This simple method consists of bringing water to the boil in a pan, before adding the food. You let it cook for a few minutes and then turn off the stove, leaving the pan on the heat source and covering it with a lid so that the food continues to cook.
It’s a trick that works particularly well with pasta. That’s why the Italian scientist Giorgio Parisi, who was awarded the 2021 Nobel Prize in Physics, has recently brought the idea back into fashion.
Far from going unnoticed, this idea has incurred the wrath of many of his fellow Italians. So much so that the media have referred to the affair as “pastagate.”
However, the controversy has not put Barilla off embracing the concept.
Since October, the famous Italian pasta brand has offered a passive cooking guide on the back of its packaging, indicating the exact cooking time for each of its products.
But the method does not only apply to pasta. It also works with rice, vegetables or lentils, even if the cooking times can be longer than with pasta.

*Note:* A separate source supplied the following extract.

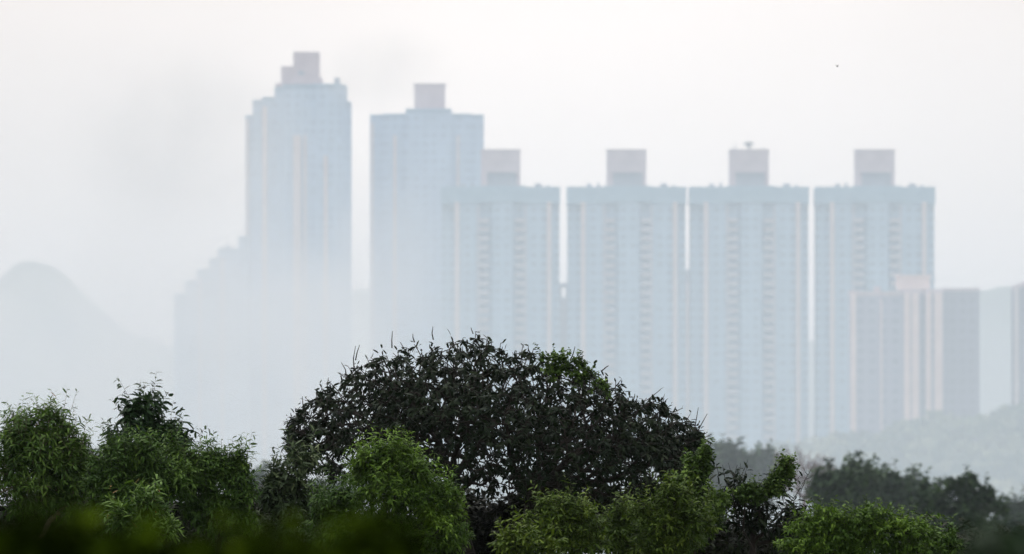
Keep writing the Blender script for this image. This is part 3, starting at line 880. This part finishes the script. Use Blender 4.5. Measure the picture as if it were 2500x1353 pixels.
for (x, y, rx, ry, dd, lab) in [(2035, 1195, 44, 36, 825, 'blurred green tree nearest the ragged shrub bare twigs'),
                                (2092, 1190, 42, 38, 835, 'blurred green tree, first from left of the pair with rounded tops'),
                                (2160, 1192, 46, 38, 840, 'blurred green tree with rounded top above the wide bright bush'),
                                (2232, 1215, 50, 36, 855, 'blurred lower green tree sloping down towards the tufted tree')]:
    plant('distant_tree', lab, 'tree', dd, [(x, y, rx, ry), (x - rx * .5, y + ry * .5, rx * .7, ry * .8), (x + rx * .5, y + ry * .55, rx * .7, ry * .8), (x, y + ry * 1.8, rx * 1.3, ry * 1.1)], 'leaf_far',
          n=700, leaf=17, lw=12, slen=24, per=8, base_px=x, group=GB, rtip=0.015)
plant('distant_tree', 'hazy grey-green tree peeping over the vine-covered tree', 'tree', 1000,
      [(1768, 1112, 34, 28), (1745, 1140, 30, 30), (1800, 1140, 40, 26), (1770, 1180, 60, 40)], 'leaf_far', n=330, leaf=15, lw=11, slen=22, per=7, base_px=1770, group=GB, rtip=0.02)
plant('distant_tree', 'hazy grey-green tree between the ragged shrub and the bare reddish tree', 'tree', 1020,
      [(1852, 1132, 38, 24), (1890, 1150, 40, 24), (1830, 1160, 50, 30), (1870, 1190, 60, 40)], 'leaf_far', n=330, leaf=15, lw=11, slen=22, per=7, base_px=1860, group=GB, rtip=0.02)
plant('distant_tree', 'hazy grey tree in the gap left of the spindly shrub', 'tree', 960,
      [(630, 1180, 36, 24), (660, 1195, 40, 30), (610, 1200, 40, 36), (640, 1240, 60, 40)], 'leaf_far', n=300, leaf=15, lw=11, slen=22, per=7, base_px=635, group=GB, rtip=0.02)
plant('distant_tree', 'hazy grey tree glimpsed between the two leftmost leafy crowns', 'tree', 960,
      [(205, 1118, 26, 20), (225, 1150, 40, 36), (190, 1160, 40, 36)], 'leaf_far', n=220, leaf=15, lw=11, slen=22, per=7, base_px=208, group=GB, rtip=0.02)
plant('distant_tree', 'hazy grey tree half seen through the left limbs of the domed tree', 'tree', 970,
      [(790, 1205, 50, 24), (850, 1215, 50, 28), (740, 1215, 50, 30), (800, 1250, 80, 40)], 'leaf_far', n=260, leaf=15, lw=11, slen=22, per=7, base_px=800, group=GB, rtip=0.02)


def bare_tree(d, lobes, base_px, label):
    m = K * d
    b0 = at(base_px, 1150, d)
    gz = float(ground_z(b0[0], d)) - 0.05
    org = np.array([b0[0], d, gz])
    root = empty('bare_tree', org)
    pts, out, _ = lobe_points(lobes, d, 420, 0.9)
    nodes = [org.copy(), at(base_px, 1260, d), at(base_px, 1215, d)]
    nodes, par = grow(nodes, [-1, 0, 1], pts, 0.5)
    tr, kids, r = skeleton_tubes('trunk', nodes - org, par, 3, 0.028, M['red_twig'], root, expo=2.4)
    tips = nodes[kids == 0]
    o = unit(tips - at(base_px, 1230, d))
    p0 = np.repeat(tips, 3, 0)
    dr = unit(np.repeat(o, 3, 0) + rng.normal(0, 0.4, p0.shape))
    p1 = p0 + dr * (m * rng.uniform(10, 24, len(p0)))[:, None]
    tube_mesh('twigs', p0 - org, p1 - org, np.full(len(p0), 0.026), np.full(len(p0), 0.014), M['red_twig'], root, sides=3)
    tag(root, label, 'tree', GB)


bare_tree(980, [(1930, 1130, 40, 26), (1985, 1150, 44, 34), (2020, 1145, 20, 26), (1960, 1180, 60, 30)], 1965, 'leafless reddish tree hazy behind the vine arch')

# ---- far woodland clothing the rises in front of the towers (reads as one mass)
def woodland():
    xs_, ys_ = [], []
    cx, cy = [], []
    tries = 0
    while len(cx) < 1500 and tries < 60000:
        tries += 1
        y = rng.uniform(1880, 2860)
        half = 0.056 * y + 14
        x = rng.uniform(-half, half)
        cx.append(x); cy.append(y)
    cx, cy = np.array(cx), np.array(cy)
    z = ground_z(cx, cy)
    R = rng.uniform(2.6, 5.5, len(cx)); Hh = rng.uniform(5, 10.0, len(cx))
    per = 70
    n = len(cx) * per
    q = unit(rng.normal(size=(n, 3)))
    q[:, 2] = np.abs(q[:, 2]) * 1.0 - 0.15
    Rr = np.repeat(R, per)[:, None]
    c = np.stack([np.repeat(cx, per), np.repeat(cy, per), np.repeat(z + Hh * 0.55, per)], -1)
    c0 = c + q * Rr * rng.uniform(0.75, 1.08, (n, 1)) * np.array([[1, 1, 0.85]])
    dv = unit(q + rng.normal(0, 0.7, (n, 3)))
    sv = unit(np.cross(dv, rng.normal(size=(n, 3))))
    ln = rng.uniform(1.0, 2.4, n)
    tone = np.clip(np.repeat(rng.random(len(cx)), per) * 0.75 + rng.random(n) * 0.25, 0, 1)
    o = leaf_mesh('woodland', c0, dv, sv, ln, ln * 1.1, np.full(n, 0.15), tone, M['leaf_wood'], None)
    tag(o, kind='stuff')


woodland()

# ---- blurred shrubs just in front of the camera
for (x, y, rx, ry, dd, mt, lab) in [(50, 1362, 180, 60, 32.0, 'leaf_near', 'very blurred dark green shrub close by at the lower left corner'),
                                    (320, 1382, 190, 58, 35.0, 'leaf_near', 'very blurred green shrub close by in front of the dark thicket'),
                                    (640, 1396, 170, 52, 34.0, 'leaf_near', 'very blurred low shrub close by below the spindly grey-green shrub'),
                                    (905, 1390, 90, 56, 37.0, 'leaf_near', 'very blurred rounded shrub close by below the big bright bush'),
                                    (2490, 1392, 110, 66, 36.0, 'leaf_deep', 'very blurred near-black shrub close by at the lower right corner')]:
    plant('close_shrub', lab, 'shrub', dd, [(x, y, rx * .8, ry * .7), (x - rx * .5, y + ry * .5, rx * .6, ry * .8), (x + rx * .5, y + ry * .5, rx * .6, ry * .8), (x, y + ry * 2.5, rx * 1.2, ry * 2.5), (x, y + ry * 7, rx * 1.1, ry * 5)],
          mt, n=560, leaf=62, lw=34, slen=85, per=8, sprays=0.07, k=6, base_px=x, group='blurred shrubs close to the camera', rtip=0.0022, droop=0.3, tone=(0, 0.8), fill=0.7, depth=1.2, young=0.05)

# ---- small bird in the sky
def bird():
    d = 235.0
    c = at(2044, 162, d)
    s = 0.034
    prof = [(-1.6, 0.05, 0.0), (-1.0, 0.22, 0.0), (-0.3, 0.42, -0.02), (0.4, 0.46, -0.02), (0.95, 0.30, 0.05), (1.25, 0.27, 0.10), (1.55, 0.16, 0.08), (1.85, 0.02, 0.02)]
    v, f = [], []
    n = 10
    for (y, r, zo) in prof:
        for k in range(n):
            a = 2 * math.pi * k / n
            v.append((r * math.cos(a) * s, -y * s, (r * math.sin(a) * 0.9 + zo) * s))
    for i in range(len(prof) - 1):
        for k in range(n):
            f.append((i * n + k, i * n + (k + 1) % n, (i + 1) * n + (k + 1) % n, (i + 1) * n + k))
    f.append(tuple(range(n))); f.append(tuple((len(prof) - 1) * n + k for k in reversed(range(n))))
    for sx in (-1, 1):       # half-raised wings, joined into the body
        b = len(v)
        pts = [(0.2, 0.5, 0.15), (0.2, -0.6, 0.12), (0.8, -0.75, 0.75), (0.85, 0.35, 0.8), (1.25, -0.9, 1.3)]
        for (x, y, z) in pts: v.append((sx * x * s, -y * s, z * s))
        for (x, y, z) in pts: v.append((sx * x * s, -y * s, (z - 0.06) * s))
        for q in [(0, 1, 2, 3), (3, 2, 4), (8, 7, 6, 5), (9, 7, 8), (0, 5, 6, 1), (1, 6, 7, 2), (2, 7, 9, 4), (4, 9, 8, 3), (3, 8, 5, 0)]:
            f.append(tuple(b + i for i in q))
    me = bpy.data.meshes.new('bird'); me.from_pydata(v, [], f); me.update()
    o = link_mesh('bird', me, M['feather'])
    o.location = c
    o.rotation_euler = (0, 0, math.radians(20))
    tag(o, 'tiny dark bird flying in the pale sky at upper right', 'bird')


bird()

# ------------------------------------------------------------------ haze and smoke
HAZE_D = 0.00002
m, nt, out = new_mat('haze_air')
pv = N(nt, 'ShaderNodeVolumePrincipled')
pv.inputs['Color'].default_value = (0.72, 0.84, 0.95, 1)
pv.inputs['Density'].default_value = HAZE_D
pv.inputs['Anisotropy'].default_value = 0.1
nt.links.new(pv.outputs[0], out.inputs['Volume'])
hz = MB().box(-1540, 1540, -75, 4280, -8, 172).build('haze', m)
tag(hz, kind='stuff')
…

Passive cooking is similar to the concept of the Norwegian cooker, sometimes called a heat-retained cooker or a haybox.
Developed in Norway at the end of the 19th century, it involves cooking food with a vessel or pot, then removing it from the heat after a few minutes and placing it in an insulated box, thus allowing the food to continue to cook for several hours.
You can make your own Norwegian cooker, for example, by using a box lined with straw or a box covered with a thick textile material (the perfect solution for recycling old coats!).